We'll add a new memdesc_alloc_pages() family which allocate the memory and set each page->memdesc to the passed-in memdesc. So each memdesc allocator will first use slab to allocate a memdesc, then allocate the pages that point to that memdesc.
alloc_pages_exact
We'll follow the same approach as today; allocate a buddy of sufficient size, but we'll expose a new primitive buddy_free_tail() which will release the tail pages back to the buddy allocator.
Slab memdesc
There's a minor recursion problem for the slab memdesc. This can be avoided by special-casing the struct slab allocation; any time we need to allocate a new slab for the slab memdesc cache, we _do not_ allocate a struct slab for it; we use the first object in the allocated memory for its own struct slab.
Freeing memory
Folios (file/anon/ksm) have a refcount. These should be freed with folio_put(). Other memdescs may not have a refcount (eg slab).
Misc allocations (type 0) are simply passed back to the page allocator which will turn them into Buddy pages.
Memory control group
Splitting folios
It is going to be stupidly expensive to split an order-9 allocation into 512 order-0 allocations. We'll have to allocate 512 folios. We may want to optimise split_page() to only allocate folios for pages we're not going to immediately free.

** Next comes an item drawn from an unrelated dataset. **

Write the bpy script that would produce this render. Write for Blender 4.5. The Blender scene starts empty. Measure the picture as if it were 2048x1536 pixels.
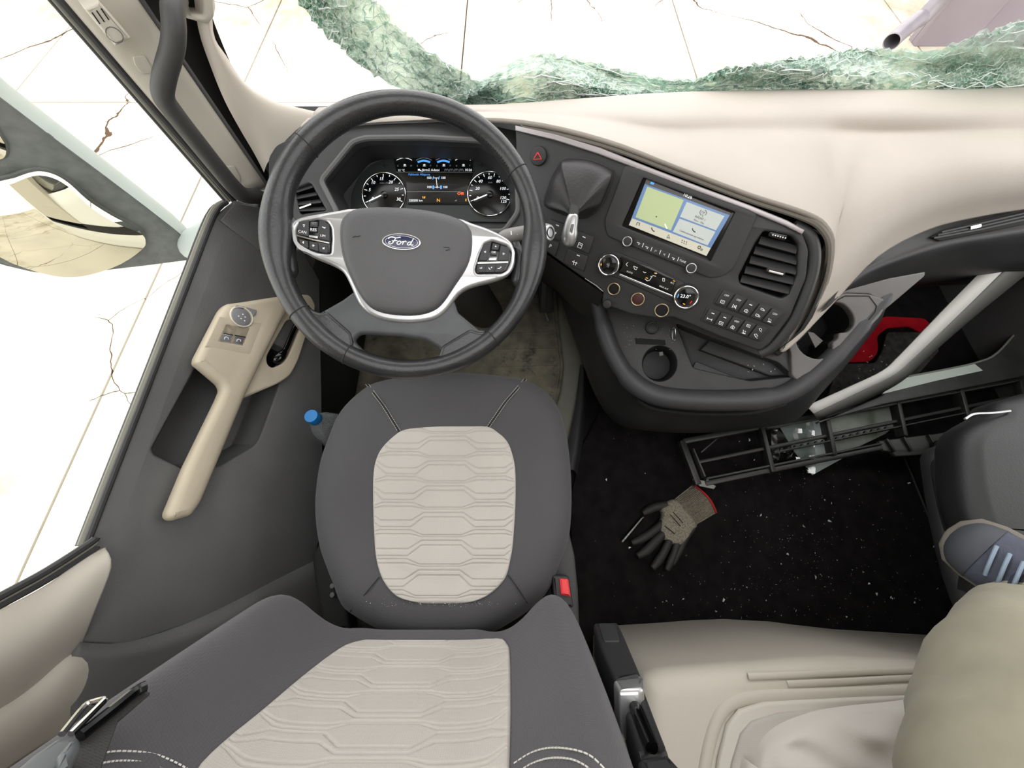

Mapping memory into userspace
File, anon memory and KSM memory is rmappable. The rmap does not apply to other kinds of memory (networking, device driver, vmalloc, etc). These kinds of memory should be added to VM_MIXEDMAP or VM_PFNMAP mappings only.
Things to remember
ext4 attaches a buffer_head to memory allocated from slab. virt_to_folio() should probably return NULL in this case?